#### YOUR GOAL
The listing below begins with the first line you should copy; stop after the line containing "R = math.radians", and drop every picture.

----- GIVEN INFORMATION

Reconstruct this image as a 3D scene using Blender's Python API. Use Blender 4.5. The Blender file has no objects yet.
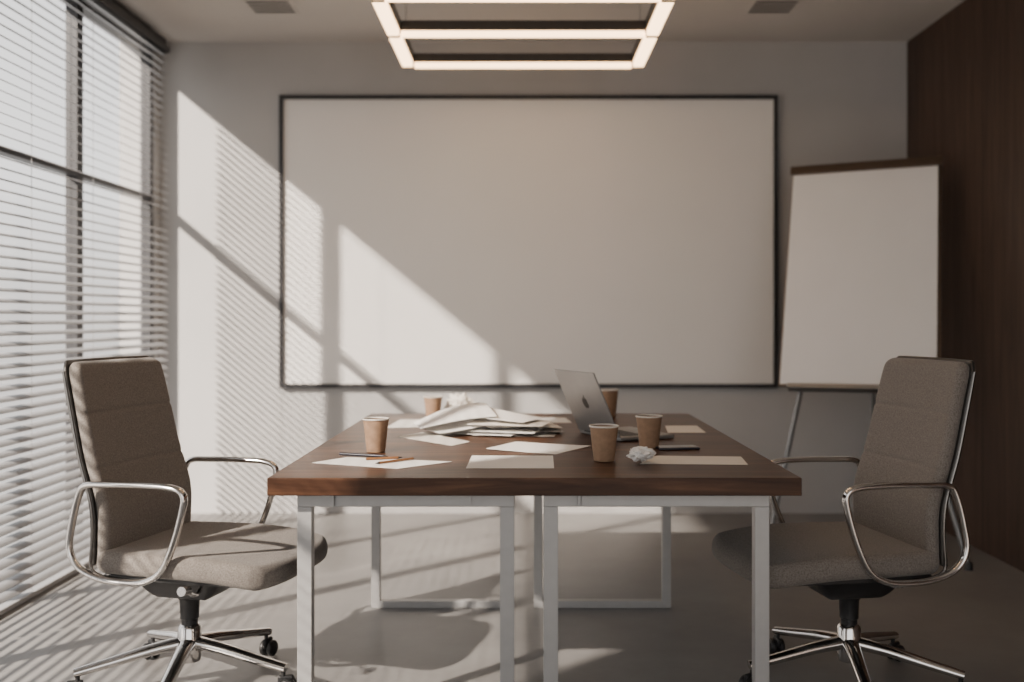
import bpy, math, random
from mathutils import Vector, Matrix, noise
random.seed(4)
C = bpy.context.scene.collection
R = math.radians

# ---------------------------------------------------------------- materials
def newmat(name):
    m = bpy.data.materials.new(name); m.use_nodes = True
    nt = m.node_tree
    return m, nt, nt.nodes['Principled BSDF']

def ramp(nt, src, stops):
    r = nt.nodes.new('ShaderNodeValToRGB')
    e = r.color_ramp.elements
    e[0].position, e[0].color = stops[0][0], (*stops[0][1], 1)
    e[1].position, e[1].color = stops[-1][0], (*stops[-1][1], 1)
    for p, c in stops[1:-1]:
        x = e.new(p); x.color = (*c, 1)
    nt.links.new(src, r.inputs[0])
    return r

def simple(name, col, rough=0.5, metal=0.0, var=0.06, scale=30, bump=0.0, bscale=None, stretch=(1, 1, 1), spec=0.5, sheen=0):
    m, nt, b = newmat(name)
    tc = nt.nodes.new('ShaderNodeTexCoord'); mp = nt.nodes.new('ShaderNodeMapping')
    mp.inputs['Scale'].default_value = stretch
    nt.links.new(tc.outputs['Object'], mp.inputs[0])
    n = nt.nodes.new('ShaderNodeTexNoise'); n.inputs['Scale'].default_value = scale
    n.inputs['Detail'].default_value = 4
    nt.links.new(mp.outputs[0], n.inputs['Vector'])
    lo = tuple(c * (1 - var) for c in col); hi = tuple(min(1, c * (1 + var)) for c in col)
    r = ramp(nt, n.outputs['Fac'], [(0.3, lo), (0.7, hi)])
    nt.links.new(r.outputs[0], b.inputs['Base Color'])
    b.inputs['Roughness'].default_value = rough
    b.inputs['Metallic'].default_value = metal
    b.inputs['Specular IOR Level'].default_value = spec
    if sheen: b.inputs['Sheen Weight'].default_value = sheen
    if bump:
        n2 = nt.nodes.new('ShaderNodeTexNoise'); n2.inputs['Scale'].default_value = bscale or scale * 4
        n2.inputs['Detail'].default_value = 3
        nt.links.new(mp.outputs[0], n2.inputs['Vector'])
        bp = nt.nodes.new('ShaderNodeBump'); bp.inputs['Strength'].default_value = bump
        bp.inputs['Distance'].default_value = 0.003
        nt.links.new(n2.outputs['Fac'], bp.inputs['Height'])
        nt.links.new(bp.outputs[0], b.inputs['Normal'])
    return m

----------

#### THE REPLY
Reconstruct this image as a 3D scene using Blender's Python API. Use Blender 4.5. The Blender file has no objects yet.
import bpy, math, random
from mathutils import Vector, Matrix, noise
random.seed(4)
C = bpy.context.scene.collection
R = math.radians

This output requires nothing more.